You may recall from my 2025 post that, in last year's Best Game category, the final round of voting was pretty clearly split between "indie gamers" and "AAA gamers". I'm not trying to nail down category definitions; I'm just observing that almost every voter who put Dragon Age: Veilguard first put Zelda: Echoes of Wisdom second, and vice versa. Everybody else was split between Caves of Qud, 1000xResist, Tactical Breach Wizards, and Lorelei and the Laser Eyes -- but those folks generally did not rank the two "big games" high.

As a result, there were nearly (though not entirely) two separate races. Dragon Age won one, Qud won the other, and then Qud handily beat Dragon Age in the final showdown.

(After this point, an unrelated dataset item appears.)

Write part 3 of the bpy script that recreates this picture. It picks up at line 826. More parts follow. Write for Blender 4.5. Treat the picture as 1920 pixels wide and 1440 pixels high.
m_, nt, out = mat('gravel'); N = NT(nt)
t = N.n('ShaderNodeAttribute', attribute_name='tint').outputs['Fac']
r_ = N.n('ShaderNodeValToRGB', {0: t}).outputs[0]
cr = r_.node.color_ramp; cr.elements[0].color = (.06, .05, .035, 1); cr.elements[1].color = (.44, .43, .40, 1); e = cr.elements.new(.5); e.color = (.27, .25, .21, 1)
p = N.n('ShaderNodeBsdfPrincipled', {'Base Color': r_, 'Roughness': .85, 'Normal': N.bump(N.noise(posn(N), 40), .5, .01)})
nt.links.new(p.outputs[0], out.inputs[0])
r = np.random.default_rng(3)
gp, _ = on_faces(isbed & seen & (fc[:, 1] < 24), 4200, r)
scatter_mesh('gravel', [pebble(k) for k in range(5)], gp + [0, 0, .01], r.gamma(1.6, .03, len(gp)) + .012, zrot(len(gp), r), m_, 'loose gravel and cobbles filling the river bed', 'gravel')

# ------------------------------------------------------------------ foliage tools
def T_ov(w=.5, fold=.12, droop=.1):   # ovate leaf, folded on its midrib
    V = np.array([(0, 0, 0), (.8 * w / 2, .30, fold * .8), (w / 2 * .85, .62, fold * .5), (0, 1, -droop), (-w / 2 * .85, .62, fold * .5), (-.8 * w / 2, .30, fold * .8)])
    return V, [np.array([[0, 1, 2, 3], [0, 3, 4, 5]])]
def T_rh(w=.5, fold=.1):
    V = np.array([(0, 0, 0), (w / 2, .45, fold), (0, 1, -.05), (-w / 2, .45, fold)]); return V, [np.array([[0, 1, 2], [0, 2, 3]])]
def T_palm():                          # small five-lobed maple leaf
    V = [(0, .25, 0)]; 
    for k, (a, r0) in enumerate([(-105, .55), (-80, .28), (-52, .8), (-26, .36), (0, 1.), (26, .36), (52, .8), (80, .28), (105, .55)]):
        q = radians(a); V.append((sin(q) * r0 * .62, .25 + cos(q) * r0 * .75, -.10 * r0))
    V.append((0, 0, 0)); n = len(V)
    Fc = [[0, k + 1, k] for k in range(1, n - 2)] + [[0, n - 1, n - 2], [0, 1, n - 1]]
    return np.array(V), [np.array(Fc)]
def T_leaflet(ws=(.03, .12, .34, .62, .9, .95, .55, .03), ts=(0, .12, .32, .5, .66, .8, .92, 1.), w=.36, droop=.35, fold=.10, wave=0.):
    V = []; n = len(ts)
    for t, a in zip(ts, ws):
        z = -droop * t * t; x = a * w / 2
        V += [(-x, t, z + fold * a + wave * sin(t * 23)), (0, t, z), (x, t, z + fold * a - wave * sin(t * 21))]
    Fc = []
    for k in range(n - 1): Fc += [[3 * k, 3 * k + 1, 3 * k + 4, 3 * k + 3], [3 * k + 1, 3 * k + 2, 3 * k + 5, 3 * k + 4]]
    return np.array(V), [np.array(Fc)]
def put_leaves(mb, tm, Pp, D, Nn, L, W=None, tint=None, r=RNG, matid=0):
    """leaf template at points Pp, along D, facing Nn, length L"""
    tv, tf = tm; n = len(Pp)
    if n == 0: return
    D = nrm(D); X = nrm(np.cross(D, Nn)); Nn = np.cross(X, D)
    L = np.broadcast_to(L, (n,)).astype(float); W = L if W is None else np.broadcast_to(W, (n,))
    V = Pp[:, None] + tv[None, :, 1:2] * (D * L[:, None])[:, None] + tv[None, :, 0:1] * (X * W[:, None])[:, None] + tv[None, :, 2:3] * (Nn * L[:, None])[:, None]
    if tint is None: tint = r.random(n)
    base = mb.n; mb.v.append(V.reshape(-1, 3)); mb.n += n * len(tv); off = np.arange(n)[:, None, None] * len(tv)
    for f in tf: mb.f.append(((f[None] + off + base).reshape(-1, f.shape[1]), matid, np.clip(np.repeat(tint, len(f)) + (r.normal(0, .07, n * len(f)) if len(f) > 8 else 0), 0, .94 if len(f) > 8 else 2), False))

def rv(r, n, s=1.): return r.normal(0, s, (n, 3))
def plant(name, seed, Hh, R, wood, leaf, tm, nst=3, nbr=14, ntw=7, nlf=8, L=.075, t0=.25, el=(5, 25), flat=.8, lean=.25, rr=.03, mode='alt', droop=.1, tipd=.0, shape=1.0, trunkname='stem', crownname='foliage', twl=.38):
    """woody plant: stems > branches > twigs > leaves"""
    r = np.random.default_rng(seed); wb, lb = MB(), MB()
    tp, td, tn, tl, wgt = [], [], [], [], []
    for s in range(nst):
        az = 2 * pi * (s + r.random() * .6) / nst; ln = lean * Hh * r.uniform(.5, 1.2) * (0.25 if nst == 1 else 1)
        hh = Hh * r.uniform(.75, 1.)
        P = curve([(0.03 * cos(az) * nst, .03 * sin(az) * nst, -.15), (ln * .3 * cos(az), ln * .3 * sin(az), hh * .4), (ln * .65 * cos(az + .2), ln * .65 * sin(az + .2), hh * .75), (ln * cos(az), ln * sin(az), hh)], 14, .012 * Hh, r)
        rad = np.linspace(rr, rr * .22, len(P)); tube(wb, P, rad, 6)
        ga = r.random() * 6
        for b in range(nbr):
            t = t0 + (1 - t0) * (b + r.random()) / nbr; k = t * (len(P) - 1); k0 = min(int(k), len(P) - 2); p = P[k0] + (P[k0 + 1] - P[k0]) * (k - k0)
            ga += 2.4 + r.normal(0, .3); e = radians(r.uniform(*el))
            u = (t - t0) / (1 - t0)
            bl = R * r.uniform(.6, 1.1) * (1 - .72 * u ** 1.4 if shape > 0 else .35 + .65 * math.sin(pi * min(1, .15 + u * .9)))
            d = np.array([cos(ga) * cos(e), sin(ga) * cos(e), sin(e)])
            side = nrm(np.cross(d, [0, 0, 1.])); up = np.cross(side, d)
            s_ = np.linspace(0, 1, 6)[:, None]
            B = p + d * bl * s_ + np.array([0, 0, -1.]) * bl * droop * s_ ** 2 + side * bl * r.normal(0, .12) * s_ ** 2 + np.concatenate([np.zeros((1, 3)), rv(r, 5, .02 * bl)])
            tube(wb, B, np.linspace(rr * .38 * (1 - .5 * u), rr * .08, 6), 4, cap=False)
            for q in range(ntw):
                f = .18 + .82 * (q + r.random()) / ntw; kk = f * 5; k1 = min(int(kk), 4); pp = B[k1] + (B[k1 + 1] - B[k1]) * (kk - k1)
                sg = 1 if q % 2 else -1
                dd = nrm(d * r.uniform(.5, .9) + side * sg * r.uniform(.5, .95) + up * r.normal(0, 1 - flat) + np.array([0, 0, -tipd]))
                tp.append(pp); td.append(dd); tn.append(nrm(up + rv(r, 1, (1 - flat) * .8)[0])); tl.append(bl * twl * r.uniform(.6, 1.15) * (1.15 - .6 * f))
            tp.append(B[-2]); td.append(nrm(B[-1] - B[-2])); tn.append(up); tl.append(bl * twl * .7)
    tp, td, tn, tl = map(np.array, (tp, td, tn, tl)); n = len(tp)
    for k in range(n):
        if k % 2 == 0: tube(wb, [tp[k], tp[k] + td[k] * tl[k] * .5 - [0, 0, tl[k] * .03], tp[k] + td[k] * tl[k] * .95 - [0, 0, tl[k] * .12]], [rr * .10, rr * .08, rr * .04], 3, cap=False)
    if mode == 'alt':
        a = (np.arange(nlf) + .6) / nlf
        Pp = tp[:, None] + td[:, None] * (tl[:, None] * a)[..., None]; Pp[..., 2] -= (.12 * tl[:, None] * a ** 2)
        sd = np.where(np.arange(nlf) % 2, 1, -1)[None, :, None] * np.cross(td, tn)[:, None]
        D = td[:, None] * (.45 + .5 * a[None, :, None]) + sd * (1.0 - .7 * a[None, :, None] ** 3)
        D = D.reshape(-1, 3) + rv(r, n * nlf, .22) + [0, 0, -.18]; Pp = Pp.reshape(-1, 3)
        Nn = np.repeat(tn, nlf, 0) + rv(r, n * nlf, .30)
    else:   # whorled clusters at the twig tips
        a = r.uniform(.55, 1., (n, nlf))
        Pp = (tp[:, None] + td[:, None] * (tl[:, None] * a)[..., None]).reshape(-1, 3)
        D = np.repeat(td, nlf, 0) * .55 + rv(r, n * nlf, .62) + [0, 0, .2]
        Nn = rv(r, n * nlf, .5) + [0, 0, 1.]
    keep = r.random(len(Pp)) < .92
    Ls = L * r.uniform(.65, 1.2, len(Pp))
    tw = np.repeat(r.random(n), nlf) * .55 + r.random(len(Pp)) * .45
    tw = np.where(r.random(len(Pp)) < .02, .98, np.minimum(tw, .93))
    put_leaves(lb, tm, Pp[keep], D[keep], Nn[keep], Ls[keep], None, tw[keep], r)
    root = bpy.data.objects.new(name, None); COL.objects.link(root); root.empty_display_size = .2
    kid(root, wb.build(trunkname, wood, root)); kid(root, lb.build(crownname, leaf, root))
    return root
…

Will the same logic apply in 2026? Let's have those nominees again:

  • Blue Prince (Dogubomb / Raw Fury)
  • Citizen Sleeper 2: Starward Vector (Jump Over the Age / Fellow Traveller)
  • Clair Obscur: Expedition 33 (Sandfall Interactive / Kepler Interactive)
  • Dispatch (AdHoc Studio)
  • Hades II (Supergiant Games)
  • Hollow Knight: Silksong (Team Cherry)

None of those companies are Nintendo or Electronic Arts, that's for sure. Or even Bioware. These are all plausibly indie games; all six got labelled as "independent" in industry award shows. Although I've seen plenty of argument over whether Clair Obscur was too big or too big-budget to really count.

On the other hand, Silksong and Hades 2 both came in with the expectation of being Momentous Games Releases. Clair Obscur was a surprise, but rapidly hit escape velocity and, e.g., swept the heck out of The Game Awards 2025.

So when I observed a split in 2025, what was I really seeing?

  • If it was between fans of giant traditional game companies and fans of small studios, then it doesn't apply at all this year.

  • If it was between fans of big-budget behemoths and scrappy little projects, then it may be Clair Obscur against everybody else.

  • If it was between fans of long-expected titles and fans of surprise newcomers, then it's Silksong and Hades vs the world. (Citizen Sleeper 2 is a sequel but not in a way that makes it big news.)

  • If it's people who think award-winning games should win more awards vs people who want to give weird little niches a chance, then it's Silksong / Hades / Clair Obscur against Blue Prince / Dispatch / Citizen Sleeper.

Obviously none of these cases predict a winner. The whole point of the runoff system is that the race is not superdetermined by a single litmus test. (Nothing in 2025 told you in advance that Qud would be the favorite indie game.)

Really I'm just pinning down some cases, so that my post-2026 analysis has hypotheses to falsify! Gonna be an interesting race regardless.